Figure 1: Microstructure of Copper showing the grains. Also, note the scratches in the microstructure due to softer nature of copper, which makes it very difficult to completely remove the surface damage via polishing.
Figure 2: Microstructure of brass, an alloy of 60% copper and 40% zinc, showing alpha-lath structure (Zn) embedded within beta (𝛽′, Cu) matrix.
Figure 3: Microstructure of brass showing Widmanstätten microstructure of brass exhibiting elongated alpha-lath structure (Zn) embedded within beta (𝛽′, Cu) matrix.

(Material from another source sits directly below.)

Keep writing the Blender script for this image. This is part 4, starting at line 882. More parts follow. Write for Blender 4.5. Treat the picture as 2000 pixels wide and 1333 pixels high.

Microstructure of nodular cast-iron is also provided as Figure 4. Here in the nodules of carbon (graphite) are typically surrounded by ferrite with remaining matrix of pearlite (which can be revealed after etching the cast iron). Typically, Magnesium is added to promote formation of graphite spheroids. Here, the purpose of presenting the un-etched microstructure (Fig. 4) is to observe the size and distribution of the carbon nodules in the cast iron.
Figure 4: Microstructure showing the distribution of carbon (graphite) nodules in the nodular cast iron.
Heat treatment plays a very important role on the development of microstructure. Herein, as received microstructure of 0.45% C steel is presented (Fig. 5a), exhibiting >90% pearlite (dark phase) with ferrite at grain boundaries (white phase). Once the material is annealed (slow furnace cooling, Fig. 5b), a near thermodynamically equilibrium microstructure is obtained (i.e. ~60% pearlite). But, normalizing heat treatment (fast air-cooling) produces a finer microstructure (but with higher pearlite content), Fig. 5c. Thus, heat treatment plays a dominant role in engineering microstructure of steels.
Figure 5: Microstructure of 0.45%C steel (hypoeutectoid steel) of: a) as-received sample, b) Annealed heat-treatment, and c) normalizing heat treatment.